Die Vorbereitungen dafür laufen, so weit ich weiß. Formal wäre Klaus Lederer [Kultursenator, Die Linke, Anm. d. Red.] für die Personalfindung zuständig, er hat die Aufgabe aber an Monika Grütters [Beauftragte für Kultur und Medien, CDU, Anm. d. Red.] abgegeben. Eine Vorsichtsmaßnahme, damit im Anschluss nicht der Vorwurf kommt, er habe die neue Leitung aus parteipolitischer Motivation ernannt. Frau Grütters wird eine Findungskommission einsetzen, die die Bewerbungen sichtet und anschließend zwei oder drei Personen dem Stiftungsrat vorschlägt, der letztendlich die Entscheidung trifft.

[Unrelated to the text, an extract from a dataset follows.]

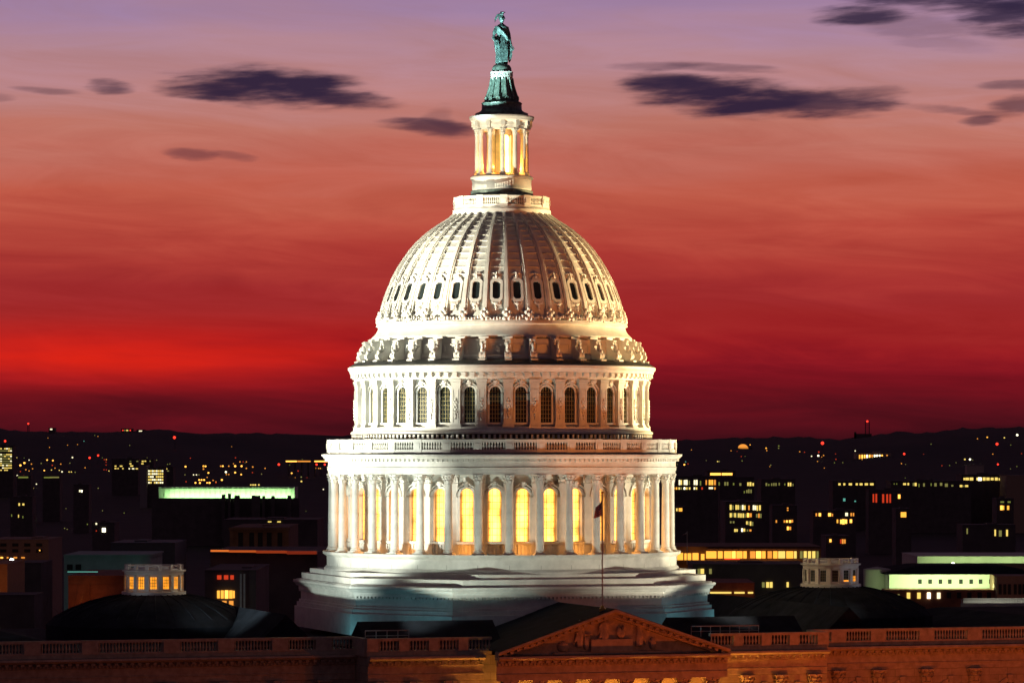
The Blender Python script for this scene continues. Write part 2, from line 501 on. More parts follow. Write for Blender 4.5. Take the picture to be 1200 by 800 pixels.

Welche Eigenschaften sollte der oder die Neue denn mitbringen?

Das festzulegen wird Aufgabe der Findungskommission sein. Eine geeignete wissenschaftliche Qualifikation gehört ganz sicher dazu, ebenso wäre Führungserfahrung wichtig – gerade in dieser Institution, in der so viele unterschiedliche Menschen und Gruppen zusammenarbeiten. Es spricht auch einiges dafür, einen Generationswechsel herbeizuführen. Und natürlich muss die Person schon Vertrauen in der Aufarbeitungsszene genießen oder in der Lage sein, sich dieses Vertrauen schnell zu erarbeiten.

Vor dem Hintergrund, dass einige Frauen in den letzten Jahren Erfahrungen mit sexueller Belästigung gemacht haben: Sollte besser eine Frau den Posten übernehmen?

Wegen der Vorgeschichte fände ich das natürlich gut, es ist aber kein Muss. Bei gleicher Eignung wird ohnehin einer Frau der Vorzug gegeben. Außerdem: Respekt und Sensibilität im Umgang miteinander – das haben zum Glück auch viele Männer drauf. Da aber auch die Verwaltungsleitung neu besetzt wird, gibt es auch dort Spielräume für einen personellen Neuanfang.

Herr Knabe kommt aus dem Westen. Ist es für Sie wichtig, dass die neue Leitung eine Ost-Biografie mitbringt?

Das halte ich nicht für zwingend erforderlich. Viel wichtiger ist mir, ob jemand Sensibilität dafür mitbringt, dass wir immer noch verschiedene Kulturen in unserem Land haben, je nachdem, ob Menschen aus dem Osten oder Westen kommen. Menschen aus dem Osten mag das leichter fallen. Wenn es Streit um die Aufarbeitung gibt, verläuft dieser aber nicht entlang der früheren Grenze, sondern auch quer dazu.